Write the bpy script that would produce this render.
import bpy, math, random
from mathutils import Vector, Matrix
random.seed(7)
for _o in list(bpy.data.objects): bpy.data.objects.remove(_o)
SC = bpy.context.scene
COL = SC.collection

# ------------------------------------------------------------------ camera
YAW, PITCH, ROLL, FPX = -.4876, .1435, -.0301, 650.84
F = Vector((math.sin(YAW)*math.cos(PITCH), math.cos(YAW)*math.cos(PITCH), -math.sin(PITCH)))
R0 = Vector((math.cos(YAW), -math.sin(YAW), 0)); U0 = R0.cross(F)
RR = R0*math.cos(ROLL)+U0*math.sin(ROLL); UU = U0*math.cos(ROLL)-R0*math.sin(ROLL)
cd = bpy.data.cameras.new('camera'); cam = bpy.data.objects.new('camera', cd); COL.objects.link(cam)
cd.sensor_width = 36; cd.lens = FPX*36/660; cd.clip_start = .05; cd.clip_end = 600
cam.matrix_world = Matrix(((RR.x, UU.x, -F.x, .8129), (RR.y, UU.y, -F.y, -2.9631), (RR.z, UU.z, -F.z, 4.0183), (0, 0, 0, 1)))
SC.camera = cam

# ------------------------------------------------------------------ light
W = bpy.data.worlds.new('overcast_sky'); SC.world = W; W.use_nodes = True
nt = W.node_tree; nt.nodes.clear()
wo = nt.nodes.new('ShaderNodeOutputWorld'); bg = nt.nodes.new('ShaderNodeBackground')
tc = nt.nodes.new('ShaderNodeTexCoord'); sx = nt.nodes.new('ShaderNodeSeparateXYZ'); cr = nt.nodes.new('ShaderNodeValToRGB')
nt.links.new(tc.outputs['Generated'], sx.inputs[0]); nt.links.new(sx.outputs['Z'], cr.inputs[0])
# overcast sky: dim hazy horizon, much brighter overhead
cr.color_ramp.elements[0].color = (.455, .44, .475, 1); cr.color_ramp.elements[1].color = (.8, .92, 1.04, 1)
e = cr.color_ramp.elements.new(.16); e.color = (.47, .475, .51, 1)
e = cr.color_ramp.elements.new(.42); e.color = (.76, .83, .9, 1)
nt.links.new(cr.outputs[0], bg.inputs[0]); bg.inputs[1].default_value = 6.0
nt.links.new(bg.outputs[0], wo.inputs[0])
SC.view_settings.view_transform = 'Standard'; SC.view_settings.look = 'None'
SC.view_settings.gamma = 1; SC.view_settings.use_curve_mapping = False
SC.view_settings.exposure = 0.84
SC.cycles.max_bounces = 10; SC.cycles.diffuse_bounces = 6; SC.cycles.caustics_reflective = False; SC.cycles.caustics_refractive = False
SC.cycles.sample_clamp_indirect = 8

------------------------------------

__Request__
In the listing above, reproduce the first line and each one after it through the line that contains "COL = SC.collection".

__Solved problem__
Write the bpy script that would produce this render.
import bpy, math, random
from mathutils import Vector, Matrix
random.seed(7)
for _o in list(bpy.data.objects): bpy.data.objects.remove(_o)
SC = bpy.context.scene
COL = SC.collection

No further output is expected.